DEPOK24JAM, – Wali Kota Depok Mohammad Idris angkat bicara terkait hasil riset Setara Institute yang menempatkan Depok sebagai kota paling intoleran di Indonesia.
Idris mengklaim kota yang dipimpinnya tetap menjadi kota yang toleran. Dia justru mempertanyakan indikator penilaian Setara Institute dan meminta Lembaga tersebut memberi pemaparan yang jelas.
“Jangan asal bunyi atau asbun. Kalau kami intoleran akan kami perbaiki. Depok tetap jadi kota yang toleran kok,” tutur Mohammad Idris dikutip dari beritasatu.com, Senin, 4 April 2022.
Sebelumnya, Setara Institute menempatkan Kota Depok pada posisi terbawah dalam riset studi sebagai kota toleran. Artinya, Depok menjadi kota paling tidak toleran di antara kota-kota lainnya.
Depok menempati posisi paling buncit yakni ke-94 dalam indeks kota toleran (IKT) yang dirilis Setara Institute.

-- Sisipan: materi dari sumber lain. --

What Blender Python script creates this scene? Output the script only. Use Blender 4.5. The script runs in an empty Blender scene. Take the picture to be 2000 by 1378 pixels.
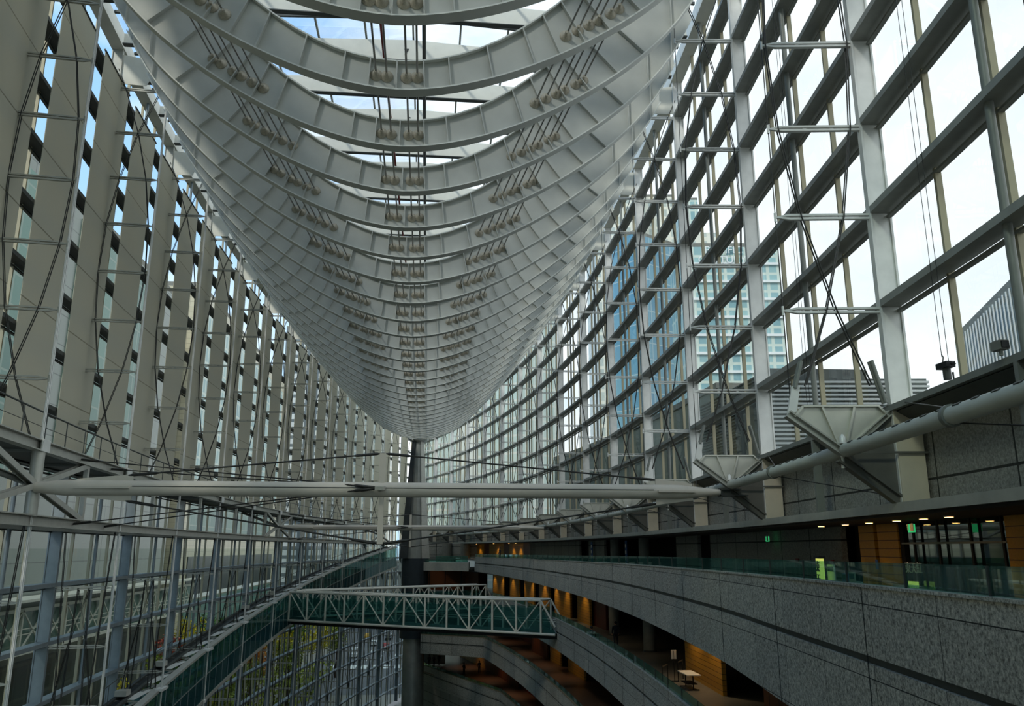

Dikurip dari Merdeka.com, sebagai tolak ukur berbasis paradigma hak konstitusional warga sesuai hak asasi manusia (HAM), riset yang dilakukan Setara Institut mempertimbangkan empat variabel dengan delapan indikator.
Variabel pertama yaitu regulasi pemerintah dengan indikator RPJMD dan kebijakan diskriminatif. Variable kedua yakni tindakan nyata dengan indikator pernyataan dan tindakan nyata pemerintah kota.
Selanjutnya, variabel ketiga Regulasi Sosial mencakup indikator peristiwa intoleransi dan dinamika masyarakat sipil. Variable terakhir yakni Demografi Sosial-Agama meliputi indikator heterogenitas dan inklusi sosial.
Ditempatkannya Depok sebagai kota paling tidak toleran, ungkap Direktur Eksekutif Setara Institut, Ismail Hasani lantaran adanya produk hukum yang diskriminatif.
Hal itu menurutnya tergambar dalam sosok Wali Kota Depok yang dinilai tidak terbuka dengan keberagaman.
“Jadi lawan dari pemimpin-pemimpin yang toleran adalah pemimpin-pemimpin yang intoleransi. Dan itu terjadi di Depok, kita bisa melihat bagaimana tidak terbukanya kepala daerah Depok terhadap kemajemukan,” kata Ismail Hasani.
Dia pun mencontohkan bagaimana Wali Kota Depok tiba-tiba memerintahkan menyegel sebuah masjid. Menurutnya ini merupakan sebuah problem.
” Jadi bukan hanya di level aturan yang itu bobotnya 20 persen, tapi juga tindakan politik walikota yang tidak toleran,” ungkapnya.